With the 46th TCS London Marathon now nine days away, organisers have formally opened event week against a backdrop of record-breaking ballot figures and a slate of satellite events designed to expand the race's footprint well beyond the finish line at the Mall. A world-record 1.1 million applications were received for the 2026 ballot — a 36 percent year-on-year increase — and London Marathon Events has publicly confirmed that plans for a 'one-off' 100,000-runner edition in the future are now at an advanced stage. That number would be the largest mass-participation marathon ever staged.
The event week begins with the inaugural TCS London Marathon & Friday Night Lights 5K, which starts at 7.45pm on Friday 24 April in Battersea Park. The race runs in waves, is lit along the course for the evening tempo, and is open to runners of all standards, with a portion of entries reserved for those using the weekend to raise funds for official marathon charities. Organisers have pitched it as a social, post-work warm-up to the bigger weekend — and as a hedge against the ballot pressure that has left hundreds of thousands of would-be marathoners looking for a London-branded race experience of any distance.
The TCS London Marathon Running Show runs at ExCeL from Wednesday 22 April to Saturday 25 April. Every entered runner collects their event pack at the show, and this year's exhibitor list leans more heavily than in previous editions on the crossover between running and strength, recovery and wearable tech categories. Paula Radcliffe and Chris Thompson will record a live episode of their podcast Paula's Run Club at Apple Brompton Road on Saturday 25 April, with Radcliffe's 2:15:25 course record — set in 2003 — back in the conversation given this year's women's field depth.
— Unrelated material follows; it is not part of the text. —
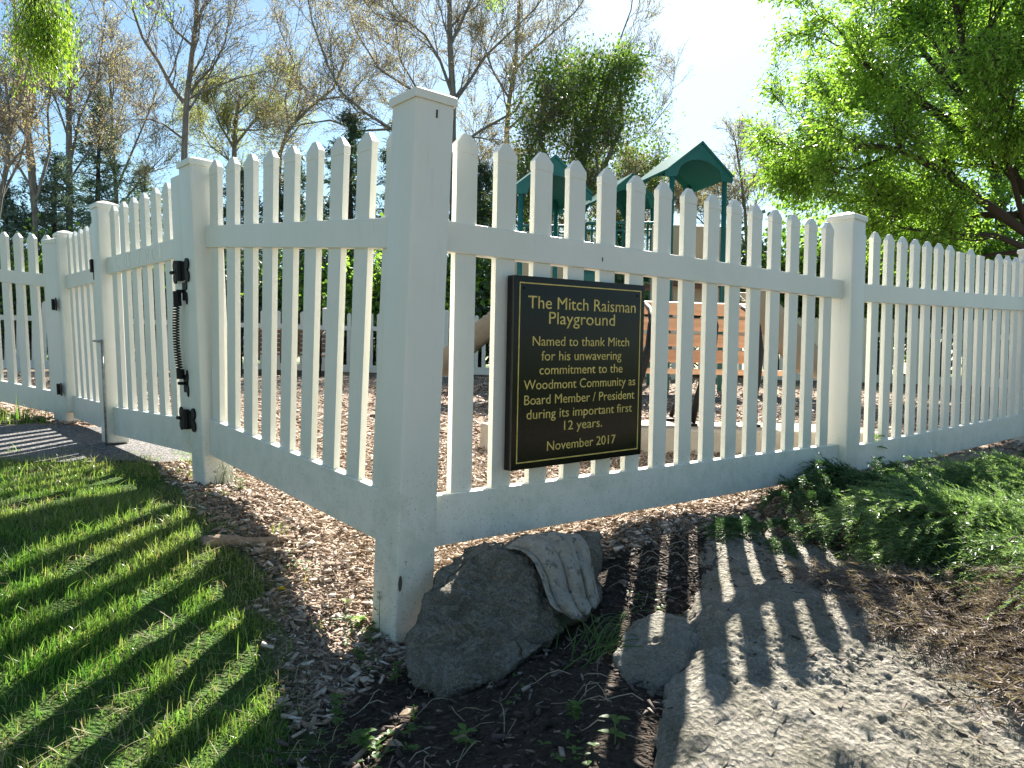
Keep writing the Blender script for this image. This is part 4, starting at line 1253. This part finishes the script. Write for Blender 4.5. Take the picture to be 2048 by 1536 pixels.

Apple, in its third year of a partnership with the event, has trailed the biggest expansion of its race-week programme to date. A new Apple Fitness+ plan, 4 Weeks of Strength for Runners, launches on 20 April as a collaboration with Strava and features trainers Kyle Ardill and Kim Ngo alongside ultramarathoners Hellah Sidibe and Kayla Jeter. A Race Day Inspiration evening on 23 April at Apple Brompton Road will host Joe Wicks, Sidibe and others for an in-store panel and a 5K shakeout. The collaboration is also where London's quietly-growing strength training emphasis — visible in marathon build plans for years — meets its biggest ever consumer platform.
The elite narrative is a familiar one. Defending champions Sebastian Sawe and Tigst Assefa both return, and the combined men's and women's line-ups include four of the five fastest women in history and three men with personal bests inside 2:03:00. Several big names confirmed for the field earlier in the year have since withdrawn — Sifan Hassan, Peres Jepchirchir and Emile Cairess among them — but the quality of those who remain means the course records of 2:01:25 and 2:15:25 will both be live on the morning of 26 April. Event week, for now, is about the setup; the result will arrive at the Mall next Sunday afternoon.